_What this task involves_
Count every line that includes the string "script" in the entries that follow. Nothing besides the number is needed.

_Supplied entries_
● ● ●

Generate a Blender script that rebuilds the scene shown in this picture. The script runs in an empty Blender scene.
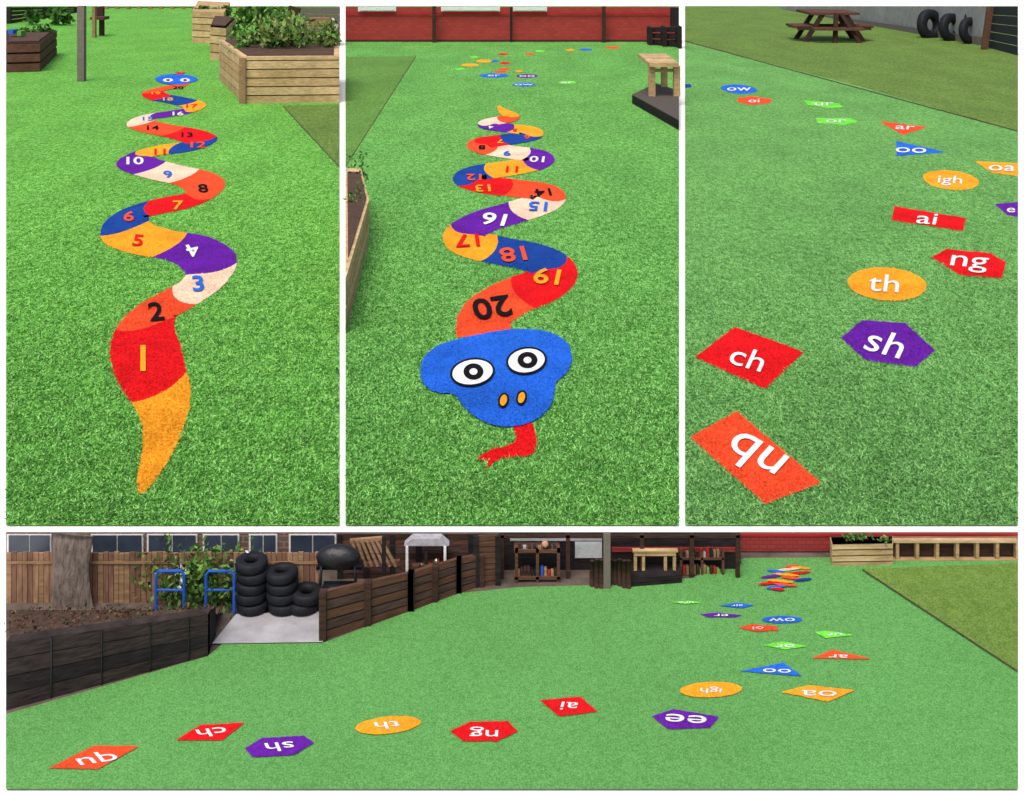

● ● ●

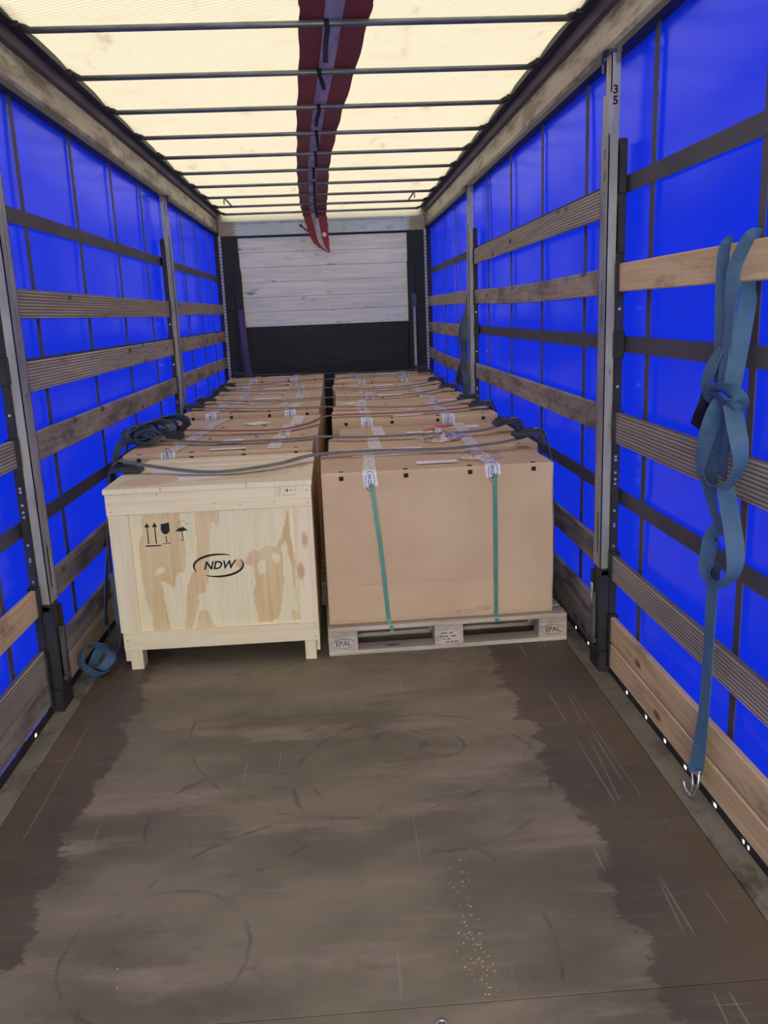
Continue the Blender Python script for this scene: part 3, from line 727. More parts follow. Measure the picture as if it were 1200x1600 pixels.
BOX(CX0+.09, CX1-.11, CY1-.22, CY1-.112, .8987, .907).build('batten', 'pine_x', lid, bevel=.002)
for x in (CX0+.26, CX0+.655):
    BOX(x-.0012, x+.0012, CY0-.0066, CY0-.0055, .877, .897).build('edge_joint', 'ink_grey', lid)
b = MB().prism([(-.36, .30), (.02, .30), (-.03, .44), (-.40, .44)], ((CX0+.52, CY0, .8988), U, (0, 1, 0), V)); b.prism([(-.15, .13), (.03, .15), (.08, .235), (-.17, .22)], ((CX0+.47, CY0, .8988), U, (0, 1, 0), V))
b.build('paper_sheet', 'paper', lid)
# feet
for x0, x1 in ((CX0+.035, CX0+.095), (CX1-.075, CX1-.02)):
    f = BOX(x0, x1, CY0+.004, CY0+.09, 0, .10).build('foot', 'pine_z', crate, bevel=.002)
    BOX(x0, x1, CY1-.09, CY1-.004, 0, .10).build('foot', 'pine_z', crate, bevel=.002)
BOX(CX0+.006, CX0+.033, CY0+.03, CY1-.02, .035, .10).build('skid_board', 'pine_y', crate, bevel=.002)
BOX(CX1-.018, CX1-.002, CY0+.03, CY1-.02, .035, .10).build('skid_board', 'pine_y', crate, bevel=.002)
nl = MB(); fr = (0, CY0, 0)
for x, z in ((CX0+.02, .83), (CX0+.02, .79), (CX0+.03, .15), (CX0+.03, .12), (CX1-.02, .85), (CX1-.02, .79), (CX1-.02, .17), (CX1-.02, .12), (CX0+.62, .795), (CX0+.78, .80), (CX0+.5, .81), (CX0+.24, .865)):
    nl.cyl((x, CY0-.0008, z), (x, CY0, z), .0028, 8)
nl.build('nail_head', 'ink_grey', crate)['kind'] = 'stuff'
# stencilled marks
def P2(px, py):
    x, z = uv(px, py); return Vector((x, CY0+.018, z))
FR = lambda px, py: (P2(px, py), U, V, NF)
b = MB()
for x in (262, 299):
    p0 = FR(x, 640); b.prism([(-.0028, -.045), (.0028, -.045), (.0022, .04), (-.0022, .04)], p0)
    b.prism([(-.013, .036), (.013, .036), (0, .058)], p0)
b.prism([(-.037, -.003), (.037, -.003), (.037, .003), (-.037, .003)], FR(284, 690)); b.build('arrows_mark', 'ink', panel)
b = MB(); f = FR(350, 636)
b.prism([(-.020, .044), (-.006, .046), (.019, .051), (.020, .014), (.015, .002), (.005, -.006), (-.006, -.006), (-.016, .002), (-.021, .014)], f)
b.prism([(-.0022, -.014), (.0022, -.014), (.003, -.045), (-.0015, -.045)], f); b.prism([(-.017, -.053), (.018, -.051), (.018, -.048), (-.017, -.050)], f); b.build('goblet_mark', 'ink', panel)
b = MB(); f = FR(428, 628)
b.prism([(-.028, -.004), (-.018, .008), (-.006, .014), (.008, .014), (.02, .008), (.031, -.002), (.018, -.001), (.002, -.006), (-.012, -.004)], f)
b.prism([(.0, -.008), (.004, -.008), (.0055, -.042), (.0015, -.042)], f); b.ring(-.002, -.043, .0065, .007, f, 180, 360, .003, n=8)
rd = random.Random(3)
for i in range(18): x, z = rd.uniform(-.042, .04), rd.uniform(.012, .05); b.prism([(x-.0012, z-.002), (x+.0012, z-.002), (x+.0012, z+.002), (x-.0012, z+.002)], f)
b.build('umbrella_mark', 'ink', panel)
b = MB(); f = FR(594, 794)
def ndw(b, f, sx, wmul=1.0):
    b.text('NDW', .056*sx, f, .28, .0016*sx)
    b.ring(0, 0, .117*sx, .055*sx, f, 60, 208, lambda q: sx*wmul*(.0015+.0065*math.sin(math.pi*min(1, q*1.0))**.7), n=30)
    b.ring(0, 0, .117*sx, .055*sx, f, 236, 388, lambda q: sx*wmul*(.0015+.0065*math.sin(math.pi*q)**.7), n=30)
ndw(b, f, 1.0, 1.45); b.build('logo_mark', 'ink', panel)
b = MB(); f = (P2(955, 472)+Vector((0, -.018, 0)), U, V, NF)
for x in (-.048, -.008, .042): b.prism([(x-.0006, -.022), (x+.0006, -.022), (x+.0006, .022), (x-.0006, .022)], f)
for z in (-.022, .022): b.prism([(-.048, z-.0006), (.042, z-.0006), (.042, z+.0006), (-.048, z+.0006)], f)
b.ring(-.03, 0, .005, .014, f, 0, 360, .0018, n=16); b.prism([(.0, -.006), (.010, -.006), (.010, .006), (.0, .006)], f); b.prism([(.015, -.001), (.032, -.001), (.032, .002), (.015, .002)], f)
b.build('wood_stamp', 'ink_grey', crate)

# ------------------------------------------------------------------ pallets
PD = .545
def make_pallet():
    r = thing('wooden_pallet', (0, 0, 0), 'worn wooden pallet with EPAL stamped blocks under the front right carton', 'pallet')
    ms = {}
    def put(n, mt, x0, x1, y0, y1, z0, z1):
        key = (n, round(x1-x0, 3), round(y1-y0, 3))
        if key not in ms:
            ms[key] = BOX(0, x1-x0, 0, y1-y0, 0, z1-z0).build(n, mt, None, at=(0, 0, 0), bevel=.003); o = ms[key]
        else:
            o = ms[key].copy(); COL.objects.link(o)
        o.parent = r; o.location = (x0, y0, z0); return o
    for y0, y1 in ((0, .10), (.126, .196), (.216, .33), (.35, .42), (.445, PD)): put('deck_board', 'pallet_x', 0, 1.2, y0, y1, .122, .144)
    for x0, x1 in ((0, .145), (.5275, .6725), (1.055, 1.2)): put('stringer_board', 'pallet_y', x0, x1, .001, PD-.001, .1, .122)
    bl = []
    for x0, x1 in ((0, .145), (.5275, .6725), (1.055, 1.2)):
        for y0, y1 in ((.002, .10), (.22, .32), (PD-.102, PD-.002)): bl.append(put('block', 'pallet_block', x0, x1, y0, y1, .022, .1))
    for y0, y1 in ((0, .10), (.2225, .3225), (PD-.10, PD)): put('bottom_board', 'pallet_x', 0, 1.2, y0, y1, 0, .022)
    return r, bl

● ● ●

_Task output_
2